__Supplied material__.
[BEGIN]

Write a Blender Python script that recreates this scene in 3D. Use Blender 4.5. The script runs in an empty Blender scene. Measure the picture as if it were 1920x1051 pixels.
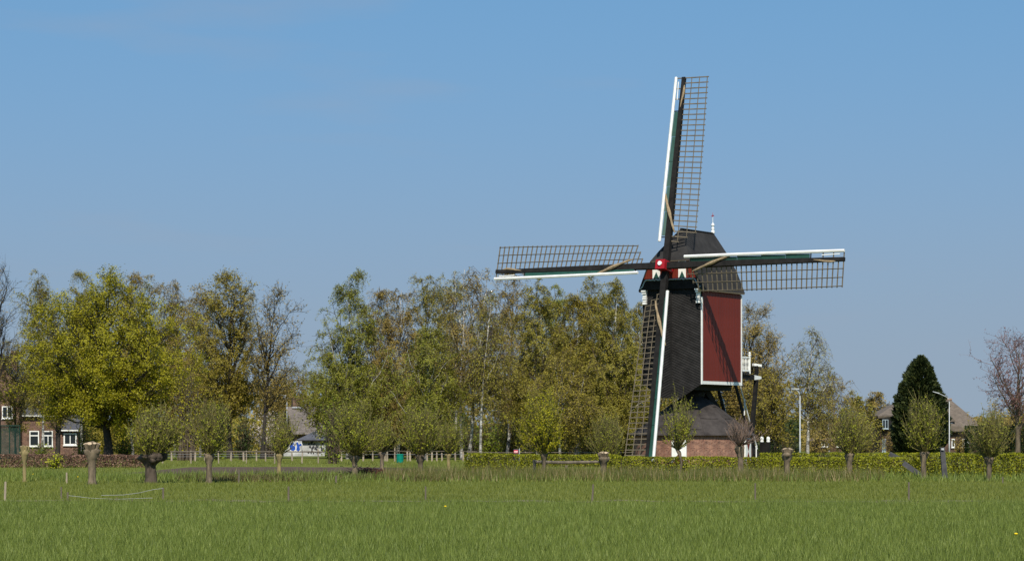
import bpy, math, random
import numpy as np
from mathutils import Matrix, Vector, Euler

# ---------------------------------------------------------------- camera, sky, sun, exposure
S = bpy.context.scene
F, HOR, CAMH = 4800.0, 820.0, 1.7            # focal length in photo pixels, horizon row, eye height
cam_d = bpy.data.cameras.new('camera'); cam = bpy.data.objects.new('camera', cam_d)
S.collection.objects.link(cam); S.camera = cam
cam.location = (0, 0, CAMH); cam.rotation_euler = (math.radians(90), 0, 0)
cam_d.sensor_width = 36; cam_d.lens = F / 1920 * 36
cam_d.shift_y = (HOR - 525.5) / 1920
cam_d.clip_start = 0.5; cam_d.clip_end = 8000

SUN_EL, SUN_AZ = math.radians(46), math.radians(1.5)   # azimuth: to the right of straight behind the camera
w = bpy.data.worlds.new('World'); S.world = w; w.use_nodes = True
wn = w.node_tree.nodes; wl = w.node_tree.links
bg = wn['Background']
sky = wn.new('ShaderNodeTexSky'); sky.sky_type = 'NISHITA'; sky.sun_disc = False
sky.sun_elevation = SUN_EL; sky.sun_rotation = math.pi - SUN_AZ
sky.altitude = 0; sky.air_density = 1.0; sky.dust_density = 0.0; sky.ozone_density = 2.0
def wnode(t, **kw):
    n = wn.new(t)
    for k, v in kw.items(): setattr(n, k, v)
    return n
tc = wnode('ShaderNodeTexCoord')
va = wnode('ShaderNodeVectorMath', operation='ADD'); va.inputs[1].default_value = (0, 0, .4)
vn = wnode('ShaderNodeVectorMath', operation='NORMALIZE')
wl.new(tc.outputs['Generated'], va.inputs[0]); wl.new(va.outputs[0], vn.inputs[0]); wl.new(vn.outputs[0], sky.inputs[0])
tint = wnode('ShaderNodeMix', data_type='RGBA', blend_type='MULTIPLY'); tint.inputs[0].default_value = 1
wl.new(sky.outputs[0], tint.inputs[6]); tint.inputs[7].default_value = (.70, .96, .93, 1)
# pale haze low over the horizon all round: 0.75 exp(-(z/0.1)^2)
sx = wnode('ShaderNodeSeparateXYZ'); wl.new(tc.outputs['Generated'], sx.inputs[0])
def wm(op, a, b):
    n = wnode('ShaderNodeMath', operation=op)
    for i, v in enumerate((a, b)):
        if hasattr(v, 'is_output'): wl.new(v, n.inputs[i])
        else: n.inputs[i].default_value = v
    return n.outputs[0]
zz = wm('DIVIDE', sx.outputs[2], .115); hz = wm('MULTIPLY', wm('POWER', 2.71828, wm('MULTIPLY', wm('MULTIPLY', zz, zz), -1.0)), .82)
haze = wnode('ShaderNodeMix', data_type='RGBA'); wl.new(hz, haze.inputs[0]); wl.new(tint.outputs[2], haze.inputs[6]); haze.inputs[7].default_value = (1.52, 1.72, 1.95, 1)
# a few thin wisps of high cloud
mp_ = wnode('ShaderNodeMapping'); mp_.inputs['Scale'].default_value = (6, 6, 34); wl.new(tc.outputs['Generated'], mp_.inputs[0])
cn = wnode('ShaderNodeTexNoise'); cn.inputs['Scale'].default_value = 1.0; cn.inputs['Detail'].default_value = 5; wl.new(mp_.outputs[0], cn.inputs['Vector'])
cr_ = wnode('ShaderNodeMapRange'); cr_.inputs['From Min'].default_value = .57; cr_.inputs['From Max'].default_value = .78; cr_.inputs['To Max'].default_value = .28; wl.new(cn.outputs[0], cr_.inputs['Value'])
wisp = wnode('ShaderNodeMix', data_type='RGBA'); wl.new(cr_.outputs[0], wisp.inputs[0]); wl.new(haze.outputs[2], wisp.inputs[6]); wisp.inputs[7].default_value = (1.75, 1.8, 2.05, 1)
wl.new(wisp.outputs[2], bg.inputs[0]); bg.inputs[1].default_value = 0.145

sun_d = bpy.data.lights.new('sun', 'SUN'); sun = bpy.data.objects.new('sun', sun_d)
S.collection.objects.link(sun)
sun_d.energy = 4.0; sun_d.angle = math.radians(0.53); sun_d.color = (1.0, 0.94, 0.84)
to_sun = Vector((math.sin(SUN_AZ) * math.cos(SUN_EL), -math.cos(SUN_AZ) * math.cos(SUN_EL), math.sin(SUN_EL)))
sun.rotation_euler = to_sun.to_track_quat('Z', 'Y').to_euler(); sun.location = (0, -50, 60)

S.view_settings.view_transform = 'Standard'; S.view_settings.look = 'None'
S.view_settings.exposure = 0.53; S.view_settings.gamma = 1.0
S.view_settings.use_curve_mapping = False
S.render.engine = 'CYCLES'
S.cycles.max_bounces = 6; S.cycles.diffuse_bounces = 3; S.cycles.transmission_bounces = 4; S.cycles.glossy_bounces = 2

# ---------------------------------------------------------------- helpers
COL = S.collection
R = math.radians
def WX(x, Y): return (x - 960.0) * Y / F
def WZ(y, Y): return CAMH - (y - HOR) * Y / F
def GY(y): return CAMH * F / (y - HOR)

def tag(o, label=None, cat=None, group=None, kind=None):
    if label: o['label'] = label
    if cat: o['category'] = cat
    if group: o['group'] = group
    if kind: o['kind'] = kind
    return o
def thing(name, label, cat, loc=(0, 0, 0), rz=0, group=None):
    o = bpy.data.objects.new(name, None); COL.objects.link(o)
    o.location = loc; o.rotation_euler = (0, 0, rz); o.empty_display_size = 0.3
    return tag(o, label, cat, group)
def link(name, me, parent=None, loc=None, mat=None):
    o = bpy.data.objects.new(name, me); COL.objects.link(o)
    if parent: o.parent = parent
    if loc is not None: o.location = loc
    if mat is not None: o.matrix_local = mat
    return o
def npmesh(name, V, faces, mats, midx=None, smooth=False):
    """V (n,3); faces: list of int arrays (m,k) ; midx: material index per array"""
    V = np.asarray(V, np.float32)
    me = bpy.data.meshes.new(name)
    faces = [np.asarray(f, np.int32) for f in faces if len(f)]
    nl = sum(f.size for f in faces); npoly = sum(len(f) for f in faces)
    me.vertices.add(len(V)); me.vertices.foreach_set('co', V.ravel())
    me.loops.add(nl); me.polygons.add(npoly)
    me.loops.foreach_set('vertex_index', np.concatenate([f.ravel() for f in faces]))
    st = []; c = 0; mi = []
    for k, f in enumerate(faces):
        st.append(c + np.arange(len(f)) * f.shape[1]); c += f.size
        mi.append(np.full(len(f), 0 if midx is None else midx[k], np.int32))
    me.polygons.foreach_set('loop_start', np.concatenate(st).astype(np.int32))
    me.polygons.foreach_set('material_index', np.concatenate(mi))
    if smooth: me.polygons.foreach_set('use_smooth', np.ones(npoly, bool))
    for m in mats: me.materials.append(m)
    me.update(calc_edges=True)
    return me
class MB:
    """collects shapes into one mesh"""
    def __init__(s): s.v = []; s.f = []; s.m = []; s.mi = 0
    def add(s, vs, fs):
        b = len(s.v); s.v += [tuple(p) for p in vs]
        s.f += [tuple(b + i for i in f) for f in fs]; s.m += [s.mi] * len(fs); return s
    def box(s, x0, x1, y0, y1, z0, z1):
        return s.add([(x0,y0,z0),(x1,y0,z0),(x1,y1,z0),(x0,y1,z0),(x0,y0,z1),(x1,y0,z1),(x1,y1,z1),(x0,y1,z1)],
                     [(0,3,2,1),(4,5,6,7),(0,1,5,4),(1,2,6,5),(2,3,7,6),(3,0,4,7)])
    def beam(s, a, b, w, h, w2=None, h2=None, up=(0,0,1)):
        a, b = Vector(a), Vector(b); d = (b - a).normalized(); u = Vector(up)
        if abs(d.dot(u)) > .98: u = Vector((0,1,0))
        x = d.cross(u).normalized(); y = x.cross(d)
        w2 = w if w2 is None else w2; h2 = h if h2 is None else h2
        vs = []
        for p, ww, hh in ((a,w,h),(b,w2,h2)):
            for sx, sy in ((-1,-1),(1,-1),(1,1),(-1,1)): vs.append(p + x*sx*ww/2 + y*sy*hh/2)
        return s.add(vs, [(0,1,2,3),(7,6,5,4),(0,4,5,1),(1,5,6,2),(2,6,7,3),(3,7,4,0)])
    def tube(s, pts, rad, n=8, cap=True):
        P = np.array(pts, float); r = np.broadcast_to(np.array(rad, float), (len(P),))
        V, Fq = tubes(P[None], r[None], n); b = len(s.v)
        s.v += [tuple(p) for p in V]; s.f += [tuple(b + i for i in f) for f in Fq]; s.m += [s.mi]*len(Fq)
        if cap:
            s.f += [tuple(b + i for i in range(n))[::-1], tuple(b + (len(P)-1)*n + i for i in range(n))]; s.m += [s.mi]*2
        return s
    def lathe(s, prof, c=(0,0,0), n=12):
        vs = [(c[0]+r*math.cos(2*math.pi*i/n), c[1]+r*math.sin(2*math.pi*i/n), c[2]+z) for r, z in prof for i in range(n)]
        fs = [(k*n+i, k*n+(i+1)%n, (k+1)*n+(i+1)%n, (k+1)*n+i) for k in range(len(prof)-1) for i in range(n)]
        fs += [tuple(range(n))[::-1], tuple((len(prof)-1)*n+i for i in range(n))]
        return s.add(vs, fs)
    def prism(s, poly, f0, f1):
        """poly: 2D points, f0/f1 map a 2D point to 3D for back and front"""
        n = len(poly)
        return s.add([f0(p) for p in poly] + [f1(p) for p in poly],
                     [tuple(range(n))[::-1], tuple(range(n, 2*n))] + [(i,(i+1)%n,n+(i+1)%n,n+i) for i in range(n)])
    def mesh(s, name, mats, smooth=False):
        me = bpy.data.meshes.new(name); me.from_pydata(s.v, [], s.f)
        for m in (mats if isinstance(mats, (list, tuple)) else [mats]): me.materials.append(m)
        me.polygons.foreach_set('material_index', s.m)
        if smooth: me.polygons.foreach_set('use_smooth', [True]*len(s.f))
        me.update(); return me
    def build(s, name, mats, parent=None, loc=None, mat=None, smooth=False):
        return link(name, s.mesh(name, mats, smooth), parent, loc, mat)

def unit(v): return v / np.maximum(np.linalg.norm(v, axis=-1, keepdims=True), 1e-9)
def tubes(P, Rr, n):
    """P (N,K,3), Rr (N,K) -> verts and quads of N tubes with n sides"""
    N, K, _ = P.shape
    T = np.empty_like(P); T[:, 1:-1] = P[:, 2:] - P[:, :-2]; T[:, 0] = P[:, 1] - P[:, 0]; T[:, -1] = P[:, -1] - P[:, -2]
    T = unit(T)
    ref = np.where(np.abs(T[:, :1, 2:3]) > .9, np.array([1., 0, 0]), np.array([0, 0, 1.]))
    A = unit(np.cross(T, np.broadcast_to(ref, T.shape))); B = np.cross(T, A)
    ang = np.arange(n) * 2 * np.pi / n
    V = P[:, :, None] + Rr[:, :, None, None] * (A[:, :, None] * np.cos(ang)[:, None] + B[:, :, None] * np.sin(ang)[:, None])
    base = (np.arange(N) * K * n)[:, None, None] + (np.arange(K - 1) * n)[None, :, None]
    i = np.arange(n); j = (i + 1) % n
    Q = np.stack([base + i, base + j, base + n + j, base + n + i], -1)
    return V.reshape(-1, 3), Q.reshape(-1, 4)

def ribbons(P, Rr, rng):
    """fine twigs: one narrow strip each, turned at random"""
    N, K, _ = P.shape
    T = unit(P[:, -1] - P[:, 0]); A = unit(np.cross(T, unit(rng.normal(size=(N, 3)))))[:, None]
    V = np.stack([P + A*Rr[..., None], P - A*Rr[..., None]], 2)
    b = (np.arange(N)*K*2)[:, None] + np.arange(K-1)*2
    Q = np.stack([b, b+1, b+3, b+2], -1)
    return V.reshape(-1, 3), Q.reshape(-1, 4)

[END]

__Job__. Each line from the top of the material through the line containing "from mathutils import Matrix, Vector, Euler" should be reproduced exactly; please drop any images.

__Solution below__.
Write a Blender Python script that recreates this scene in 3D. Use Blender 4.5. The script runs in an empty Blender scene. Measure the picture as if it were 1920x1051 pixels.
import bpy, math, random
import numpy as np
from mathutils import Matrix, Vector, Euler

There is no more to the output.